Il tempo per amare, per leggere, per scrivere (cosa che ho imparato solo ora) è tempo rubato alla vita, eppure queste stesse cose dilatano il tempo per vivere. Nessuno ti regalerà mai del tempo per queste gioie eppure nulla mi ha effettivamente impedito di cadere nella trappola dell’amore; la vera domanda però è ed è sempre stata: ”mi concedo o no questa gioia di essere lettore, amante o scrittore?”.
Qualche mese ed avevo già dimenticato tutta la tranquillità di Righio e mi mancava il ruscello.
Iniziò la scuola e fui davvero grata a Francesco perché mi rimase vicino, mi aiutò ad ambientarmi, a divertirmi e soprattutto a rilassarmi. Era quello il mio punto debole: Francesco mi faceva ridere e riusciva a regalarmi momenti di quiete (per me essenziali e ormai quasi svaniti) assoluta.
L’anno passò in fretta e il rapporto fra noi due cresceva di giorno in giorno, avevamo già dimenticato ogni cosa di Righio , ogni sguardo, ogni piccolo segno di “cotta” da parte di entrambi era accantonato negli angoli più remoti del nostro cuore.
Il mio cervello sembrava non volersi riprendere, il mio cuore, il mio stato d’animo perenne continuava ad indicarmi una strada lineare e concisa che il mio io interiore si rifiutava di prendere. Vedevo mini omini vestiti di bianco nel mio cervello che cercavano disperatamente di fare ordine, ma era tutto un casino. E si sa, quando ci sono troppi casini, solo una cosa può farli svanire: l’amore.
“Non t’ama chi amor ti dice ma t’ama chi guarda e tace.” William Shakespeare
Voglio citare questa frase in questo mio piccolo racconto perché la trovo essenziale. Essenziale per capire la mentalità di un innamorato. L’innamorato è quella persona che vive solo grazie a quella persona che non la merita. L’innamorato è quella persona che per strada vive fra le nuvole e i ricordi di sguardi incompresi e mai più tirati in ballo. L’innamorato è quella persona che va in giro con le cuffiette e dimentica di dare inizio alle danze, è quella persona che dimentica lo zaino a casa prima di andare a scuola, quella persona che sembra fuori di testa, in un mondo tutto suo di unicorni e stelle cadenti, l’innamorato è chi guarda e tace.
Quella ero io, ero io proprio il 7 aprile di quello stesso anno.

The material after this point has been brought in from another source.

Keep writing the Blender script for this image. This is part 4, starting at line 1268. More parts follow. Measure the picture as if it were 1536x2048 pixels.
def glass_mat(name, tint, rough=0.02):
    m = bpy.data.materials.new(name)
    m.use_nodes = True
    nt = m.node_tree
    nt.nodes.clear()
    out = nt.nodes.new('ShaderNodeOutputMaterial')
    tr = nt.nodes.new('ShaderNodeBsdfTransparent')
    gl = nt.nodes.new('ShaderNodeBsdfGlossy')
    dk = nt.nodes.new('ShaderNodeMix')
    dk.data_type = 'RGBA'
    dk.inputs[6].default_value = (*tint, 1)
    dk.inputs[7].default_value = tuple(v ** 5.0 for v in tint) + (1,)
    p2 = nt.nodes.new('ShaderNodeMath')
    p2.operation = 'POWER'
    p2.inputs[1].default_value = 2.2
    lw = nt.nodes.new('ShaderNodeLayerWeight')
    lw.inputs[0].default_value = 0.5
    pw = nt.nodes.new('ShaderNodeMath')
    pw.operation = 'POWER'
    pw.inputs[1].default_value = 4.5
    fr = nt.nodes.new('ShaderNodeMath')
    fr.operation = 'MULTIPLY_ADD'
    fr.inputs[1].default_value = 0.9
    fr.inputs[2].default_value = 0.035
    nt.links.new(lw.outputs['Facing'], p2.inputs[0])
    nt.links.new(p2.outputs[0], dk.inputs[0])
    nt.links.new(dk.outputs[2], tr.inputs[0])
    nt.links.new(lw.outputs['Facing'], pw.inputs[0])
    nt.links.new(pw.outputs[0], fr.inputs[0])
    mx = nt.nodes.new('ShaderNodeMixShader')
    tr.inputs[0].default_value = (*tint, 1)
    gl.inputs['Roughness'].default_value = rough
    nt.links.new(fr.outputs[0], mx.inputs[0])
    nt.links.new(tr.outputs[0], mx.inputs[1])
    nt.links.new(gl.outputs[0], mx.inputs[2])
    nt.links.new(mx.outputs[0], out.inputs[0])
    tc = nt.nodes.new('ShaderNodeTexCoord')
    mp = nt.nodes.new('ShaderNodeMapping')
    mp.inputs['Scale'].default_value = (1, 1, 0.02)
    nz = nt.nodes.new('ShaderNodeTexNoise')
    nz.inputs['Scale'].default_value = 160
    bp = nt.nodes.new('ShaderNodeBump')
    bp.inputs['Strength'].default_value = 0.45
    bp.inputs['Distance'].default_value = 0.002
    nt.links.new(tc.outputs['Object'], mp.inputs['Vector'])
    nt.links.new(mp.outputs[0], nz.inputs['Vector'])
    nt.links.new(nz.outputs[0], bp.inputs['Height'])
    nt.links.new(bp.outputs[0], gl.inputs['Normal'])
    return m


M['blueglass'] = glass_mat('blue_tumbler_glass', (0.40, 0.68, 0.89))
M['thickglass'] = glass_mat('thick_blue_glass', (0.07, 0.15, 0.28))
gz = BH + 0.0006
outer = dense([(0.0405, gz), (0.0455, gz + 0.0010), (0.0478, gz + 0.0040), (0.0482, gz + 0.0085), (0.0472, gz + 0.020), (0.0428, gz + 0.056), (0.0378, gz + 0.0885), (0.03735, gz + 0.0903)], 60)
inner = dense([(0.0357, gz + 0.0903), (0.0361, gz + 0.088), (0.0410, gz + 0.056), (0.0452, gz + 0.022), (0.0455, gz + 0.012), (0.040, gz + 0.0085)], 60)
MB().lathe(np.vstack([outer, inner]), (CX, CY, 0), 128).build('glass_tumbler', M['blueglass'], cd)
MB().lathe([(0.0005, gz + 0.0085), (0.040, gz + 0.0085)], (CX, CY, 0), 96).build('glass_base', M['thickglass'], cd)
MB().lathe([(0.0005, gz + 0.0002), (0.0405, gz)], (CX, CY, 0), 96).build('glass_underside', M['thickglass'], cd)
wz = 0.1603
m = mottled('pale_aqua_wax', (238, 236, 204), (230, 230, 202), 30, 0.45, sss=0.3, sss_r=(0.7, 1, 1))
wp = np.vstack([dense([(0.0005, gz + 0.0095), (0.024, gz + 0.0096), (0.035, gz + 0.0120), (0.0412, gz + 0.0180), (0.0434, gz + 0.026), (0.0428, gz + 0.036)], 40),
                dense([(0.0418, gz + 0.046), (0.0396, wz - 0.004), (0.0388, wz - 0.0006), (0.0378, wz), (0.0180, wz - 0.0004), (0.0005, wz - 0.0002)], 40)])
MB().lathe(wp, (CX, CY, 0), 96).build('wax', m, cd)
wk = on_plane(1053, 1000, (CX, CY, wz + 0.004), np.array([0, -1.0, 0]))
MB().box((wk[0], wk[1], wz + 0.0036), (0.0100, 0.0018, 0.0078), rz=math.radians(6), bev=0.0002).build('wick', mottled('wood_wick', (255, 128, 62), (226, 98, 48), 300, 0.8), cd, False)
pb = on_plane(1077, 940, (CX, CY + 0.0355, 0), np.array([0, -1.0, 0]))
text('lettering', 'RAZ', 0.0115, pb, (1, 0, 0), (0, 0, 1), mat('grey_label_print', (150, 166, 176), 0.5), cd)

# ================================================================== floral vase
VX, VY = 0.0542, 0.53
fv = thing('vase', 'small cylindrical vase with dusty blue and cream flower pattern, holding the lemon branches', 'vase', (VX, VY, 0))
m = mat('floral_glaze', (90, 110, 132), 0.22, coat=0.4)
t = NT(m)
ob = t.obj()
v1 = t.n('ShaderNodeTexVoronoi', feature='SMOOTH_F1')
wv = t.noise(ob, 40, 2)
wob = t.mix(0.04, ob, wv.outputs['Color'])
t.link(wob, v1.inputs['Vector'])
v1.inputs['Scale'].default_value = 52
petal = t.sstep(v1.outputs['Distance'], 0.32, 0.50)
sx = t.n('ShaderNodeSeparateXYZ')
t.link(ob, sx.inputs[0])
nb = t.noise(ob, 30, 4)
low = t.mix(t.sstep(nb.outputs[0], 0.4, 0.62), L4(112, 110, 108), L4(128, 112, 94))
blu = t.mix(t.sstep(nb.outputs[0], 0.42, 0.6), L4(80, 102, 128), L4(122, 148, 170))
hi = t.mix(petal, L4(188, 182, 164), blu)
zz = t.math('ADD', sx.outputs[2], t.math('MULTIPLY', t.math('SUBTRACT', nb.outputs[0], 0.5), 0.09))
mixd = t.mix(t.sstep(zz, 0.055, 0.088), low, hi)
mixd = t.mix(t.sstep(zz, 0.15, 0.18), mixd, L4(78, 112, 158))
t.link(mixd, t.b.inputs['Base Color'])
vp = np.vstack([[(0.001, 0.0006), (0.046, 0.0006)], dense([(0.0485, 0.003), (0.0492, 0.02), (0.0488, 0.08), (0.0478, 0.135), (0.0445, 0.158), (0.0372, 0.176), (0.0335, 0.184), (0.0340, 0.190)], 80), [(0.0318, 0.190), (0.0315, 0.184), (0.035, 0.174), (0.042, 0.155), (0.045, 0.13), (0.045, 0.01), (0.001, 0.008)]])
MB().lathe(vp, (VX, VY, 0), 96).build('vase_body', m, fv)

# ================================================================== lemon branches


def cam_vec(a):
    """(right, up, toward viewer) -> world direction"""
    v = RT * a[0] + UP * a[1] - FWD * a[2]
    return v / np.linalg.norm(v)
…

Quell’anno ricordo di essere stata follemente innamorata, ma ancor di più follemente incasinata e voglio lasciarvi così, raccontandovi com’è andata a finire.
O meglio, voglio raccontare com’è iniziata, com’è iniziata davvero.
Non ricordo come, ne quando io e Francesco ci siamo ritrovati lì, nel letto rumoroso e distrutto di uno schifosissimo albero, —quelli delle gite, avete presente, no?— con un odore di vidal che inebriava le mie narici, a giocare al “gioco dei nasini”. Non conoscete quel gioco? Credo fosse qualcosa che conoscevamo solo noi due, quello schifo che si è soliti chiamare “smancerie di coppia”, anche se noi coppia non eravamo e coppia ormai non siamo più, ma rimarrà comunque e per sempre qualcosa di nostro. Ci, o gli —poco conta perché fu uno bello sbaglio il nostro— scappò un bacio, il primo vero bacio di entrambi. E l’imbarazzo salì alle stelle. L’imbarazzo in quel momento ci sentenziò molto, rese vulnerabili entrambi e ci complicò la vita in modo assolutamente favoloso. Dovrei ringraziarlo quell’imbarazzo, senza di esso non ricorderei nulla di quel maledetto ragazzo: non ricorderei nulla dei suoi zigomi perfetti, delle sue labbra scolpite da Michelangelo in persona, le gote rossastre, il colorito della sua pelle, il tremolio della sue mani, la sue voce bassa e rilassante (senza tralasciare, seducente), so che è stupido ma spero vivamente di non dimenticare mai le sensazioni che provavo con lui, spero di non dimenticare mai il tono della sua voce e le sfumature esatte dei suoi occhi, spero davvero con tutta me stessa di innamorarmi nel modo in cui mi sono innamorata di lui, di come mi faceva sentire, spero di trovare qualcuno che sia totalmente diverso da lui e comunque riuscire a scorgere qualcosa di lui, spero di potermi sentire avvolta da quello strano odore che solo lui aveva, spero di risvegliarmi un giorno consapevole di averlo gettato nel dimenticatoio e sentire ugualmente il suo odore vicino a me. Mi completava e non mi pesa ammetterlo. Sono andata avanti, è vero, ma lui mi completava. In tutto, lui era il mio tutto, e credo che quel tutto mi sia dimenticato di riprenderlo quando lo lasciai lì, in balia dei suoi e i miei sogni.